Transcribe the data that follows precisely, omitting nothing.

**Collected data**
<<<<

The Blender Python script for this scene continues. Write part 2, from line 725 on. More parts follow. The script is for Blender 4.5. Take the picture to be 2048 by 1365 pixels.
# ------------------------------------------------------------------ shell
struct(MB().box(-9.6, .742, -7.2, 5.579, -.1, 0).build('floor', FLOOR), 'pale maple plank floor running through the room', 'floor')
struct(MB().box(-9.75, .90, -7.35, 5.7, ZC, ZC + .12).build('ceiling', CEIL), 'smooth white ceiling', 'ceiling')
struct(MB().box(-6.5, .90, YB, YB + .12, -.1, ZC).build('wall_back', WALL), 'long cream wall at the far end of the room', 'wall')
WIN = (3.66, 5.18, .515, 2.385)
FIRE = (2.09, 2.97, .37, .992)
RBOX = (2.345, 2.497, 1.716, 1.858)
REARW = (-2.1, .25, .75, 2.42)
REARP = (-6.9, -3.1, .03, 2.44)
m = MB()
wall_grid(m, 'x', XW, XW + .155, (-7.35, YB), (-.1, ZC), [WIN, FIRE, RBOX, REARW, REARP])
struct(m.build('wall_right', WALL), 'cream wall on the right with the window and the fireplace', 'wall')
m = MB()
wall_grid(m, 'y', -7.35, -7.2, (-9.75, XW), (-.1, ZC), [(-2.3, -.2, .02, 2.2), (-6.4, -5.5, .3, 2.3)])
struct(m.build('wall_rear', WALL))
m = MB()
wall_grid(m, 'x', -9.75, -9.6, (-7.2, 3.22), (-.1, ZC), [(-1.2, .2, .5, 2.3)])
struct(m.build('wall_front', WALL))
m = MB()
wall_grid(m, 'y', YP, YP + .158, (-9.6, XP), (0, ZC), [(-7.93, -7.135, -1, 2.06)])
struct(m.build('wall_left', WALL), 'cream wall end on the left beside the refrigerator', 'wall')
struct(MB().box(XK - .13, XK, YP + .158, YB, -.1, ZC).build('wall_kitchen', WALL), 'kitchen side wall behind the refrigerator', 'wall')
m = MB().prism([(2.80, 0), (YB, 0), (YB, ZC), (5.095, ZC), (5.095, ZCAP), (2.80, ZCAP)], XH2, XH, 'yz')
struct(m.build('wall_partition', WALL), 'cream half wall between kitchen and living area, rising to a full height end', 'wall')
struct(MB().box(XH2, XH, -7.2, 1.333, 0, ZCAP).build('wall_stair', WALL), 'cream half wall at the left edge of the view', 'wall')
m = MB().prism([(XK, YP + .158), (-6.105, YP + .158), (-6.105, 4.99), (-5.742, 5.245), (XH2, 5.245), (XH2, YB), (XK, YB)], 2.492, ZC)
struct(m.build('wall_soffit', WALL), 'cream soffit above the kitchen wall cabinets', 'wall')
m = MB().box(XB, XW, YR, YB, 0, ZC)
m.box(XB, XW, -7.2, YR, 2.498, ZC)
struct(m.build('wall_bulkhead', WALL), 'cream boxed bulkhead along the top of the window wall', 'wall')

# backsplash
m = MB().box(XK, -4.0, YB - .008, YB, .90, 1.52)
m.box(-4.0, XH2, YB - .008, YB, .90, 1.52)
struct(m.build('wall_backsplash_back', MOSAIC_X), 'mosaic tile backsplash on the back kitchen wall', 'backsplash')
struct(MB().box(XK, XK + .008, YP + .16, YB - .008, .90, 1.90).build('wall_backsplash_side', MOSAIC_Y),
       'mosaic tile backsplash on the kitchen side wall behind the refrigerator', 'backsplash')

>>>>

**Correct answer**
The Blender Python script for this scene continues. Write part 2, from line 725 on. More parts follow. The script is for Blender 4.5. Take the picture to be 2048 by 1365 pixels.
# ------------------------------------------------------------------ shell
struct(MB().box(-9.6, .742, -7.2, 5.579, -.1, 0).build('floor', FLOOR), 'pale maple plank floor running through the room', 'floor')
struct(MB().box(-9.75, .90, -7.35, 5.7, ZC, ZC + .12).build('ceiling', CEIL), 'smooth white ceiling', 'ceiling')
struct(MB().box(-6.5, .90, YB, YB + .12, -.1, ZC).build('wall_back', WALL), 'long cream wall at the far end of the room', 'wall')
WIN = (3.66, 5.18, .515, 2.385)
FIRE = (2.09, 2.97, .37, .992)
RBOX = (2.345, 2.497, 1.716, 1.858)
REARW = (-2.1, .25, .75, 2.42)
REARP = (-6.9, -3.1, .03, 2.44)
m = MB()
wall_grid(m, 'x', XW, XW + .155, (-7.35, YB), (-.1, ZC), [WIN, FIRE, RBOX, REARW, REARP])
struct(m.build('wall_right', WALL), 'cream wall on the right with the window and the fireplace', 'wall')
m = MB()
wall_grid(m, 'y', -7.35, -7.2, (-9.75, XW), (-.1, ZC), [(-2.3, -.2, .02, 2.2), (-6.4, -5.5, .3, 2.3)])
struct(m.build('wall_rear', WALL))
m = MB()
wall_grid(m, 'x', -9.75, -9.6, (-7.2, 3.22), (-.1, ZC), [(-1.2, .2, .5, 2.3)])
struct(m.build('wall_front', WALL))
m = MB()
wall_grid(m, 'y', YP, YP + .158, (-9.6, XP), (0, ZC), [(-7.93, -7.135, -1, 2.06)])
struct(m.build('wall_left', WALL), 'cream wall end on the left beside the refrigerator', 'wall')
struct(MB().box(XK - .13, XK, YP + .158, YB, -.1, ZC).build('wall_kitchen', WALL), 'kitchen side wall behind the refrigerator', 'wall')
m = MB().prism([(2.80, 0), (YB, 0), (YB, ZC), (5.095, ZC), (5.095, ZCAP), (2.80, ZCAP)], XH2, XH, 'yz')
struct(m.build('wall_partition', WALL), 'cream half wall between kitchen and living area, rising to a full height end', 'wall')
struct(MB().box(XH2, XH, -7.2, 1.333, 0, ZCAP).build('wall_stair', WALL), 'cream half wall at the left edge of the view', 'wall')
m = MB().prism([(XK, YP + .158), (-6.105, YP + .158), (-6.105, 4.99), (-5.742, 5.245), (XH2, 5.245), (XH2, YB), (XK, YB)], 2.492, ZC)
struct(m.build('wall_soffit', WALL), 'cream soffit above the kitchen wall cabinets', 'wall')
m = MB().box(XB, XW, YR, YB, 0, ZC)
m.box(XB, XW, -7.2, YR, 2.498, ZC)
struct(m.build('wall_bulkhead', WALL), 'cream boxed bulkhead along the top of the window wall', 'wall')

# backsplash
m = MB().box(XK, -4.0, YB - .008, YB, .90, 1.52)
m.box(-4.0, XH2, YB - .008, YB, .90, 1.52)
struct(m.build('wall_backsplash_back', MOSAIC_X), 'mosaic tile backsplash on the back kitchen wall', 'backsplash')
struct(MB().box(XK, XK + .008, YP + .16, YB - .008, .90, 1.90).build('wall_backsplash_side', MOSAIC_Y),
       'mosaic tile backsplash on the kitchen side wall behind the refrigerator', 'backsplash')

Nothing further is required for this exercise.